DONOSTI-2013
Si te digo la verdad,
esperaba cualquier cosa. Se ha dicho mil veces, y es verdad: un maratón no se
parece a nada, y menos aún a otro maratón.
El de hoy era en Donosti,
medía 42.195 metros y se corría con cielo nublado y viento casi en calma. Un
maratón ‘de durse’ que le dicen por Osuna.
Lo que pasa…Lo que pasa
es que los maratones hay que correrlos, y con eso no contábamos. O peor: esta
vez todo pintaba mal, salvo el cielo, que, como queda dicho, se portó
divinamente.
Las dos semanas previas
fueron de pena: lesión en el gemelo, entrenamiento chafado y todas las dudas
del mundo. Tantas que desde la salida ya iba pensando en cobrarme la revancha
en Málaga el 8 de diciembre, o en Pisa el 15. Para acabar de arreglarlo, el
pulso se puso de morros.
¡Pues qué bien!
Descartada cualquier
opción medio decente, me descolgué detrás del guía de 3h30 y me dediqué a
divagar a la espera de que fueran cayendo kilómetros al cesto.

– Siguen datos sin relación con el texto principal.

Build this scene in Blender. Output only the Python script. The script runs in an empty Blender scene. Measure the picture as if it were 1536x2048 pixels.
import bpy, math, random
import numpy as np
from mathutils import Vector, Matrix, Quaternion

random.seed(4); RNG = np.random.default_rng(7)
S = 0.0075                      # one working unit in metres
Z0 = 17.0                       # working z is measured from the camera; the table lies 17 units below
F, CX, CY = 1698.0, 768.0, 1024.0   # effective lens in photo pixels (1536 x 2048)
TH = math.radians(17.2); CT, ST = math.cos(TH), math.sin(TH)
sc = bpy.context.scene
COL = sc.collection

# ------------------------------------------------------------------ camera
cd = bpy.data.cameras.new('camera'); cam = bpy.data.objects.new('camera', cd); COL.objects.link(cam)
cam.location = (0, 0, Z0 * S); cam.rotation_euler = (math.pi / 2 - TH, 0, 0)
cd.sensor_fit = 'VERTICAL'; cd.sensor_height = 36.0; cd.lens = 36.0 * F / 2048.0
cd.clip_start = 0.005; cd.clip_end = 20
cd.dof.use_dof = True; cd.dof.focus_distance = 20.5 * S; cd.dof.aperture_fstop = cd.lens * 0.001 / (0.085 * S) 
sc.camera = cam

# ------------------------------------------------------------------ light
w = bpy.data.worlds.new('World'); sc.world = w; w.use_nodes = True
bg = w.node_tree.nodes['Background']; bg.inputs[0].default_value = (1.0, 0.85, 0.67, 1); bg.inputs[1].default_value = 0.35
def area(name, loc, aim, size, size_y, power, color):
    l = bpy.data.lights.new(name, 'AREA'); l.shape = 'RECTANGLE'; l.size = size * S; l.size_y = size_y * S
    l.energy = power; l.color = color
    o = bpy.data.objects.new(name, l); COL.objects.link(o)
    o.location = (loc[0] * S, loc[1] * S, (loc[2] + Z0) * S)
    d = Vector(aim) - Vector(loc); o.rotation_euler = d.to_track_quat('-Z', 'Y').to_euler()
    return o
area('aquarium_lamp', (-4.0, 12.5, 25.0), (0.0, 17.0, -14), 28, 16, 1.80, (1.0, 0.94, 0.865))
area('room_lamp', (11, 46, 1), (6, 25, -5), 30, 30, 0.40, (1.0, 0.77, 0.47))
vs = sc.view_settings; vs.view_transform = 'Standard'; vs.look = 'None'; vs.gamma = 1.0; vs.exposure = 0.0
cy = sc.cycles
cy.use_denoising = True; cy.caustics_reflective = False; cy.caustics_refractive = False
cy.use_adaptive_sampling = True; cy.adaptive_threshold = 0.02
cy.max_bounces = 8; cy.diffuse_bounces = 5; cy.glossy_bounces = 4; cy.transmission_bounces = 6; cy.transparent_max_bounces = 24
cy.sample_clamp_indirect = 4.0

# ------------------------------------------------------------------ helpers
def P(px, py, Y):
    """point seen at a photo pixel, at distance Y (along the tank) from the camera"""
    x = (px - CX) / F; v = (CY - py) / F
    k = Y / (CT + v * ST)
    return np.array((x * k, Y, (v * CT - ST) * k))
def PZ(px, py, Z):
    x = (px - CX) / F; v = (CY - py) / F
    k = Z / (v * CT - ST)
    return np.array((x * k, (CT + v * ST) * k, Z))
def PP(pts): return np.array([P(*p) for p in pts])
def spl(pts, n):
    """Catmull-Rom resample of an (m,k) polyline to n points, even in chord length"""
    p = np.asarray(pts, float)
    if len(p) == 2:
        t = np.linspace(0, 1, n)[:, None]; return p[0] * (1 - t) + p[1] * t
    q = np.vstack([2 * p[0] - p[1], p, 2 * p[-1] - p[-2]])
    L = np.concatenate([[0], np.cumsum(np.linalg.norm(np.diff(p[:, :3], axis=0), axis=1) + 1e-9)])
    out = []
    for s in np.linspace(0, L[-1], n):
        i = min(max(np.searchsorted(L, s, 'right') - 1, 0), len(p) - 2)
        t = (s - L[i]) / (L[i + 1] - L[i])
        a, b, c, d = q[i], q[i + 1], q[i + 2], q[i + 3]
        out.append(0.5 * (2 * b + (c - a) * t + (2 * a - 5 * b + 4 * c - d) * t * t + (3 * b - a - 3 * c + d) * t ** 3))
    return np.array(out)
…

El paisaje del maratón donostiarra
da bastante de sí: la isla de Santa Clara (cementerio de marginales y apestados
hace ya siglos) viene a ser un imán que te atrae a la altura del k10, aunque no
sabes si por apestado o por tontaina; delante va una chica de negro con las
cuatro extremidades enrojecidas, casi amoratadas (‘moraíta de martirio’, se
diría); poco más allá, otra corredora viste con camiseta de la selección
española y un tutú (¿otro canto del cisne?). Lo que digo, un paisaje de
fantasías variadas que le colocan a uno en un territorio de ensueños. Lo que
viene siendo un maratón.
Y efectivamente, me he
dormido; pero en el lote va todo, incluso el gemelo, que también dormita. Eso
que vamos ganando.
A lo tonto modorro,
pasamos la media, con un tiempo muy mediocre, aunque me siento medio aliviado, porque hoy solo aspiro a
llegar como sea (“¡Cómo no vas a llegar, la hostia!”, me ha soltado Volcán, en
plan bilbaíno, diez minutos antes de la salida), de modo que lo doy por bueno.
A partir del k24, me voy
sintiendo mejor (“si no ha saltado ya el gemelo, lo mismo aguanta”, me animo),
y comienzo a hacerme ilusiones. En el 30 me espera Gloria con el viático (esta
vez, medio maratón es suyo), y ahora sí, de nuevo frente a la isla de Santa
Clara, me olvido de pestilencias y me pongo a correr. Si acierto, bien; y si
no, otra vez será.
Con ese barrunto, me
planto en el 34, el momento clave de esta prueba, un paisaje vacío que siempre me ha gustado
porque te pone cara a cara frente a la carrera, sin otra compañía que el
zarpazo de un corte de rock agrio en la megafonía. Ahí supe en 2007 que iba a
bajar de 3h, y aún no se ha disipado el encanto.
Ya solo queda volver a
casa, con algo de viento a favor. Comparto un kilómetro con la chica del tutú,
que recibe el aplauso constante del público. Cada paso que doy me confirma que
el gemelo aguantará, de modo que me pongo al ritmo que había previsto durante
la preparación. De ahí a meta, voy pasando a docenas de corredores e incluso me
regaño un poco por no haber arriesgado algo más desde el principio; pero como
estoy disfrutando, se me pasa el enfado.
En el 41, mucha gente
animando, entre ellos Gloria y Daniel (que ha hecho un diez mil de lujo).
Inevitable congestión de emociones (hoy he vuelto a recordar que el principal
objetivo de quien corre maratón es acabar) y enseguida la meta.
El vigésimo, si nada se tuerce, en primavera.